The bonds between metal atoms are very different from other forms of chemical bonding – each metal atom contributes its outer electrons to a common pool. This "sea of electrons" explains a key property of metals – their ability to conduct electricity.26

Scientists are not able to answer the question as to why electrons in the electron shells of the atoms have such a tendency. Living organisms, most interestingly, owe their existence to this tendency.

The Next Step: Compounds

A compound is a pure substance formed when two or more atoms combine through a chemical reaction. Molecules are the basic building blocks of compounds.
In laboratories, new compounds are produced everyday. Currently, it is possible to talk about almost two million compounds. The simplest chemical compound can be as small as the hydrogen molecule, while there are also compounds made up of millions of atoms.27

The Raw Materials of the Universe and the Periodic Table: 92 elements found freely in nature and 17 elements formed artificially in laboratories or in nuclear reactions are arranged in a table called the "Periodic Table" according to the number of their protons. At first look, the Periodic Table may appear to be a bunch of boxes containing one or two letters with numbers at the top and bottom corners. Most interestingly, however, this table accommodates the elements of the entire universe including the air we breathe, as well as of our bodies.

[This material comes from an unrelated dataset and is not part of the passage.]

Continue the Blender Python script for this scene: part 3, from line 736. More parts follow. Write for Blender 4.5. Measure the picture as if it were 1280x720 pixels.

How many different compounds can an element form at most? The answer to this question is quite interesting because, on the one hand, there are certain elements that do not interact with any others (inert gases), while, on the other hand, there is the carbon atom that is able to form 1,700,000 compounds. As stated above, the total number of compounds is about two million. 108 elements out of the total of 109 form 300,000 compounds. Carbon, however, forms 1,700,000 compounds all by itself in a most amazing fashion.